Reproduce all entries precisely as they are written.

* Start *

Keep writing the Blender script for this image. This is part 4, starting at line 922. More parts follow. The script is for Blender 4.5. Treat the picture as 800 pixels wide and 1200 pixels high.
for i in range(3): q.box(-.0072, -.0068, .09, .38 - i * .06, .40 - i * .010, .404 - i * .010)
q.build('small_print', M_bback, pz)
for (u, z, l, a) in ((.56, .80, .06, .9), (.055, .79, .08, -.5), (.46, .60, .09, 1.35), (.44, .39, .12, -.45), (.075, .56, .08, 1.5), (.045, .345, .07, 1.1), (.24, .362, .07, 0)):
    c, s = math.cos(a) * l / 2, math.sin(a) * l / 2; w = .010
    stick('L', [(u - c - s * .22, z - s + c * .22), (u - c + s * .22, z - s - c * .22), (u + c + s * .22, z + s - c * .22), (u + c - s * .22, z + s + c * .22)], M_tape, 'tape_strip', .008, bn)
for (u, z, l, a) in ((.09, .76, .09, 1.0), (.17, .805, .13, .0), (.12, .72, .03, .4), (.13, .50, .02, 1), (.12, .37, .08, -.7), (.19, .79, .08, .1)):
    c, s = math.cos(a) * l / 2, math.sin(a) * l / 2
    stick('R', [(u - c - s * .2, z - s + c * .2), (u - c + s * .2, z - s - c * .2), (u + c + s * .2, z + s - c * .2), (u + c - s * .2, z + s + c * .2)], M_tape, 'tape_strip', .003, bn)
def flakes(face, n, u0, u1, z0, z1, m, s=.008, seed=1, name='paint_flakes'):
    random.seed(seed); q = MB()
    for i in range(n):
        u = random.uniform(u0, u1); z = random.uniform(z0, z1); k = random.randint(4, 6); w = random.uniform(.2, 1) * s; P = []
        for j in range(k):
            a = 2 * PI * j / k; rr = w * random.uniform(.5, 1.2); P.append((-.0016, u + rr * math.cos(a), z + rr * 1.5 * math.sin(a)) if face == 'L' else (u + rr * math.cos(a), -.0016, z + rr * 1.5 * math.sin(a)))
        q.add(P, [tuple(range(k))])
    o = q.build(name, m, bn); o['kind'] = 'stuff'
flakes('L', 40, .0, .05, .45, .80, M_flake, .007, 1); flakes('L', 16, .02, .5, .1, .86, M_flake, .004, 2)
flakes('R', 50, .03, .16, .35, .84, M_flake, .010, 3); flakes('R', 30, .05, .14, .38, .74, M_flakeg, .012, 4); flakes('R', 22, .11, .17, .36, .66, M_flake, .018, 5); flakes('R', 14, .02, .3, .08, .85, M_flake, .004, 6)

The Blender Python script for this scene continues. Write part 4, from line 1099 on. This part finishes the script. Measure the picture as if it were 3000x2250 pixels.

* End *

FINAL RESULT:
Keep writing the Blender script for this image. This is part 4, starting at line 922. More parts follow. The script is for Blender 4.5. Treat the picture as 800 pixels wide and 1200 pixels high.
for i in range(3): q.box(-.0072, -.0068, .09, .38 - i * .06, .40 - i * .010, .404 - i * .010)
q.build('small_print', M_bback, pz)
for (u, z, l, a) in ((.56, .80, .06, .9), (.055, .79, .08, -.5), (.46, .60, .09, 1.35), (.44, .39, .12, -.45), (.075, .56, .08, 1.5), (.045, .345, .07, 1.1), (.24, .362, .07, 0)):
    c, s = math.cos(a) * l / 2, math.sin(a) * l / 2; w = .010
    stick('L', [(u - c - s * .22, z - s + c * .22), (u - c + s * .22, z - s - c * .22), (u + c + s * .22, z + s - c * .22), (u + c - s * .22, z + s + c * .22)], M_tape, 'tape_strip', .008, bn)
for (u, z, l, a) in ((.09, .76, .09, 1.0), (.17, .805, .13, .0), (.12, .72, .03, .4), (.13, .50, .02, 1), (.12, .37, .08, -.7), (.19, .79, .08, .1)):
    c, s = math.cos(a) * l / 2, math.sin(a) * l / 2
    stick('R', [(u - c - s * .2, z - s + c * .2), (u - c + s * .2, z - s - c * .2), (u + c + s * .2, z + s - c * .2), (u + c - s * .2, z + s + c * .2)], M_tape, 'tape_strip', .003, bn)
def flakes(face, n, u0, u1, z0, z1, m, s=.008, seed=1, name='paint_flakes'):
    random.seed(seed); q = MB()
    for i in range(n):
        u = random.uniform(u0, u1); z = random.uniform(z0, z1); k = random.randint(4, 6); w = random.uniform(.2, 1) * s; P = []
        for j in range(k):
            a = 2 * PI * j / k; rr = w * random.uniform(.5, 1.2); P.append((-.0016, u + rr * math.cos(a), z + rr * 1.5 * math.sin(a)) if face == 'L' else (u + rr * math.cos(a), -.0016, z + rr * 1.5 * math.sin(a)))
        q.add(P, [tuple(range(k))])
    o = q.build(name, m, bn); o['kind'] = 'stuff'
flakes('L', 40, .0, .05, .45, .80, M_flake, .007, 1); flakes('L', 16, .02, .5, .1, .86, M_flake, .004, 2)
flakes('R', 50, .03, .16, .35, .84, M_flake, .010, 3); flakes('R', 30, .05, .14, .38, .74, M_flakeg, .012, 4); flakes('R', 22, .11, .17, .36, .66, M_flake, .018, 5); flakes('R', 14, .02, .3, .08, .85, M_flake, .004, 6)

The Blender Python script for this scene continues. Write part 4, from line 1099 on. This part finishes the script. Measure the picture as if it were 3000x2250 pixels.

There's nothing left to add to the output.